Mark Jones has adopted an imaginative way to approach the abortion issue by calling himself Zoe who is an unborn girl and who writes fourteen letters from her mother’s womb until she is aborted. The fifteenth letter which completes the book is a letter from the mother ten years later. At first I found the book a little odd in that the unborn child writes like an articulate apologist for life, but once I got over that sense, I found the result convincing, informative and haunting. The book is wellillustrated, and each little chapter begins and ends with a saying, from ‘I can hear your voice’ to ‘God was here once’ (i.e. in the womb) to ‘I wish I were a baby eagle’ to the mother’s heart-breaking response after the event: ‘I miss you’.

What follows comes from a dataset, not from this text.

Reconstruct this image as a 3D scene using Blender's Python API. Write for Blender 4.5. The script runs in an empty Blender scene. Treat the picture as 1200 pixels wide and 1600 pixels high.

Life is a continuity, as Shakespeare in As You Like It spoke of the seven ages that we go through, from infancy to ‘second childishness’, ‘sans teeth, sans eyes, sans taste, sans everything’. Little Zoe cites the Declaration on the Rights of the Child (1959): ‘Whereas the child, by reason of physical and mental immaturity, needs special safeguards and care, including appropriate legal protection, before as well as after birth.’ Another ‘Whereas’ adds: ‘Whereas mankind owes to the child the best it has to give.’ The UN has seen better days than it sees at the moment. Most compelling is the reference to the incarnation:
‘God so values the womb that He put His beloved Son there.’ The incarnation of the eternal Son of God does not take place at the birth, but the conception. It is, of course, a virgin conception more than a virgin birth. Even when the Messiah was in the womb of Mary, Elizabeth could ask of her: ‘But why is this granted to me, that the mother of my Lord should come to me?’ (Luke 1:43) Mary was not going to become the mother of the Lord; she already was.
Zoe in the womb is quite sophisticated and wideranging in her comments, but at the end she is powerful in her simplicity. She cites Winnie the Pooh: ‘How lucky I am to have something that makes saying goodbye so hard.’ This leads onto her last crushing word to her mother: ‘I love you; I wish you loved me too.’ The last chapter consists of the letter that Zoe’s mother wrote to her aborted daughter, ten years after the event. There is forgiveness through Christ, but consequences remain. She has been unable to have children.
The culture of abortion is a culture of deception and death, a violation of reality and God’s plan for His world. Mark Jones has opened a window to its almost inexpressible sadness.